Selecting facial freckles for a new layer?

I have a family portrait of a freckled young person that has sentimental value. When I apply conventional de-noise and other techniques, including AI image restoration, freckles go poof. If I could select the freckles and move them to a new layer, then I could process the base layer in GIMP etc, yes? Since I don’t have permission to upload my portrait, I am offering a similar image from a free stock source …

freckle face -Ron Lach on Pexels

You probably could but it would be very time consuming. - I guess if it means that much to you put your time into it.
Couldn’t use the select by colour as her hair is almost the same colour

1 Like

could you replicate the issue with that example image? I don’t understand how some simple denoising would be wiping out freckles.

are we talking about a scan of a damaged film print or something?

I wonder if this is a job for the healing tool. I just did the nose very quickly and I am sure it could be done better. Could you please explain why you want a new layer of just the freckles? What are you trying to achieve?

Depending on what you are trying to achieve, you might operate on a highpass-filtered layer mask. High pass filtering can be used with a high enough contrast so you see a grey image with prominent freckles. The layer itself is put in Subtract mode. The contrast curve of its layer mask can be companded inward to acheive better transparency. Then it can be inverted and multiplied onto a duplicate of the original, masked, and brushed in with a big radius 25% gradient tip at 25% opacity. I use the big gradient brush because it masks the eyes and the hair from edition.

I was thinking of the GIMP tools that let you remove certain repetitive patterns.
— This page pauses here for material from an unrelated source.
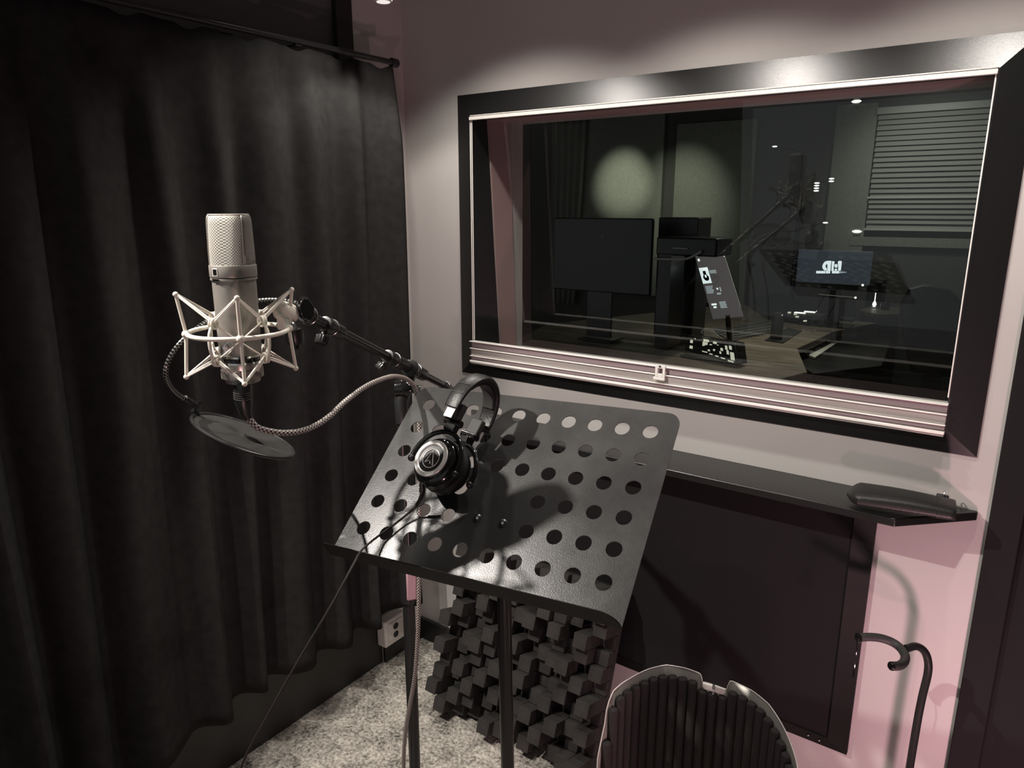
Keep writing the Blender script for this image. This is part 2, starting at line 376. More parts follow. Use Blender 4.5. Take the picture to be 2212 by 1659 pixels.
# ================================================================== CURTAIN AND ROD
rod = MB(); RX, RZ = -1.60, 2.012
rod.cyl((RX, -.9, RZ), (RX, 1.64, RZ), .008, 16); rod = tag(rod.build('curtain_rod', M['black_metal']), 'thin black metal rod carrying the long black curtain', 'curtain rod')
MB().lathe((RX, 1.632, RZ), (0, 1, 0), [(.009, 0), (.0125, .002), (.0125, .024), (.008, .03)], 20).build('finial', M['black_metal'], rod)
for yy in (1.30, .35):
    MB().box((XL-.02, yy-.01, RZ-.012), (RX+.004, yy+.01, RZ-.008)).build('bracket', M['black_metal'], rod)
def fold(s, a):
    # horizontal offset of the cloth; s = metres along the rod
    return a*(math.sin(s*2*PI/.145+.6)+.35*math.sin(s*2*PI/.41+1.1)+.22*math.sin(s*2*PI/.083+.5))
def curt(u, v):
    s = u*2.5; y = -.87+s
    k = v
    a = .016+.016*min(1, k*1.6)
    x = -1.603 + fold(s, a) + .012*math.sin(k*5+s*3)
    z = 1.9985 - k*(1.735 + .012*math.sin(s*9))
    y2 = y + .02*math.sin(s*14+2)*k + (.03*k if u > .96 else 0)
    if k < .12: x = -1.604 + (x+1.604)*(.35+.65*k/.12)
    z -= .018*max(0, math.sin(s*2*PI/.145+2))**2*(1-min(1, k*6))*.6
    return V((x, y2, z))
cur = MB().grid(curt, 300, 44).build('stage_curtain', M['curtain'], solid=.003)
tag(cur, 'long black velvet curtain in deep folds along the left wall', 'curtain')

# ================================================================== SHELF, FRAMED PANEL, POUCH
sh = MB().prism([(-1.45, YW-.001, .929), (-1.45, YW-.012, .929), (-1.31, 1.651, .929), (-.164, 1.651, .929), (-.022, YW-.012, .929), (-.022, YW-.001, .929)], (0, 0, .020)).build('wall_shelf', M['shelf_black'], bevel=.0035, seg=4)
tag(sh, 'narrow glossy black wall shelf with cut corners below the window', 'shelf')
PX0, PX1, PZ0, PZ1 = -1.42, -.216, .225, .927
pn = thing('framed_panel', ((PX0+PX1)/2, YW, PZ0), 'black framed fabric panel on the wall under the shelf', 'wall panel')
b = .046
def pboard(o1, o2, i1, i2):
    f = [V((o1[0], YW-.016, o1[1])), V((o2[0], YW-.016, o2[1])), V((i2[0], YW-.034, i2[1])), V((i1[0], YW-.034, i1[1]))]
    MB().hexa(f+[V((p.x, YW-.001, p.z)) for p in f]).build('frame_board', M['lip_black'], pn)
q0, q1, r0, r1 = PX0+b, PX1-b, PZ0+.04, PZ1-b
pboard((PX0, PZ1), (PX1, PZ1), (q0, r1), (q1, r1)); pboard((PX0, PZ0), (PX1, PZ0), (q0, r0), (q1, r0))
pboard((PX0, PZ0), (PX0, PZ1), (q0, r0), (q0, r1)); pboard((PX1, PZ0), (PX1, PZ1), (q1, r0), (q1, r1))
MB().box((q0, YW-.026, r0), (q1, YW-.002, r1)).build('fabric_face', M['fabric'], pn)
for px, pz in ((-.31, .247), (-.282, .245)): MB().ball((px, YW-.027, pz), .003, 8).build('screw', M['steel'], pn)

# pouch lying across the shelf end
po = thing('leather_pouch', (-.19, 1.69, .949), 'soft black leather pouch lying on the right end of the shelf', 'pouch')
A_, B_ = at_z(1828, 1072, .972), at_z(2064, 1112, .972)
ax = (B_-A_); Lp = ax.length; ax.normalize(); sd = ZZ.cross(ax)
def pouch(u, v):
    ang = v*2*PI; c, s_ = math.cos(ang), math.sin(ang)
    wd = .054*(1-.25*u) * min(1, (u*9+.02)**.5) * (1 if u < .985 else .93); th = (.015-.002*u) * min(1, (u*9+.05)**.5)
    e = .55; cc = math.copysign(abs(c)**e, c); ss = math.copysign(abs(s_)**.8, s_)
    return A_ + ax*(u*Lp) + sd*(cc*wd + .020) + ZZ*(ss*th + th*.2 + .006*math.sin(u*3)*max(0, ss))
mbp = MB(); mbp.rings([[pouch(i/26, j/28) for j in range(28)] for i in range(27)])
mbp.build('body', M['leather'], po)
mbp = MB(); mbp.rings([[pouch(.83+.17*i/6, j/28)+(pouch(.83+.17*i/6, j/28)-(A_+ax*((.83+.17*i/6)*Lp)+sd*.022))*.05 for j in range(28)] for i in range(7)])
mbp.build('cuff', M['leather'], po)
zc = A_ + ax*(Lp*.90) + sd*.068 + ZZ*.012
MB().torus(zc+ZZ*.006, ax, .0065, .0013, 18, 6).build('ring', M['steel'], po)
MB().box((-.012, -.005, -.004), (.012, .005, .004), Matrix.Translation(zc-ax*.002)).build('zip_end', M['leather'], po, bevel=.002)

# ================================================================== CLEAR PLASTIC WINDOW EDGING
gt = thing('window_edging', ((I0+I1)/2, YW-PR, J0), 'clear plastic edging strips with ribbed rail around the window', 'window edging')
yf = YW-PR-.001
def strip(nm, x0, x1, z0, z1, d, m): MB().box((x0, yf-d, z0), (x1, yf, z1)).build(nm, m, gt, bevel=.0012)
strip('top_strip', I0+.004, I1-.002, J1-.013, J1-.003, .010, M['clear_edge'])
strip('top_strip', I0+.004, I1-.002, J1-.001, J1+.0015, .006, M['clear_edge'])
strip('side_strip', I0+.002, I0+.0045, 1.19, J1-.013, .004, M['clear_edge']); strip('side_strip', I0+.008, I0+.0105, 1.19, J1-.013, .004, M['clear_edge'])
strip('side_strip', I1-.006, I1-.003, 1.20, J1-.013, .004, M['clear_edge'])
for k, (z0, z1, d, m) in enumerate(((1.186, 1.1885, .022, 'clear_edge'), (1.167, 1.1845, .010, 'mauve'), (1.1635, 1.166, .020, 'clear_edge'), (1.142, 1.1625, .013, 'clear'),
                                    (1.1395, 1.1415, .020, 'clear_edge'), (1.128, 1.1385, .012, 'mauve'), (1.120, 1.1265, .020, 'clear_edge'), (1.1145, 1.119, .016, 'clear'))):
    strip('rib', I0+.002+.001*(k % 2), I1-.001-.001*(k % 2), z0, z1, d, M[m])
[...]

Wondering if they can be used in this case?

The main culprit is AI software like GFPGAN. But, this stock photo I grabbed is the one instance where it does not remove freckles. Of course.

Here is what the AI does: It repairs any damage by referencing the “normal” human faces it was trained on. It also smooths out random irregularities that are inconsistent with human faces. Best of all, digital noise of all types is poof gone. So far, with the exasperating exception of the stock photo I picked, it has removed all freckles. If I had them on a different layer, I could do all my other steps and then return the charming flecks of pigment.

1 Like

Okay, this gives me something I can start tinkering with! I will return after I have some results.

1 Like

Betcha the stock photo was in the training set. :dollar:

1 Like

Moderate success with the following technique:

  • If you use the wavelet decomposition (Filters > Enhance > Wavelet decompose) the image is decomposed in layers where each layer corresponds to features with a given spatial frequency.
  • By toggling the visibility of layers in the decomposition, you can find out which layer(s) correspond to the bulk of the freckles.
  • Once you have identified them, delete all other layers in the decomposition, and set the decomposition group to Grain merge, then hide it
  • Apply any enhancements to the initial image
  • To restore the freckles, make the decomposition group visible again. You can adjust its opacity for effect, or add a layer mask to it so that it only works on the freckles.

In this example, I applied a rather destructive Gaussian blur to the initial image:

Yep :wink:

Thank you so much for the visuals/screen capz!

To be honest, this term confused me. I wasn’t sure if you meant disappeared or made worst. I am still not 100% understanding what you are trying to achieve because you are unable to post the real images. However, if you are trying to keep the freckles but subdue them then maybe let the AI do what ever you want it to do and then open the AI output and with the original image stacked underneath and using a mask with reduced opacity paint back in a hint of freckles.

If my suggestion is just noise, please ignore it and I hope the other suggestions here are helpful.

Rereading the original post makes me wonder what denoising program would remove freckles if that is what is happening. I am also wondering why AI is needed for photo restoration. Of course we are having to work blind because the real image can not be posted. What are the problems in the original image that need to be treated? Again, if this question just adds noise to the thread, please ignore and I won’t be offended.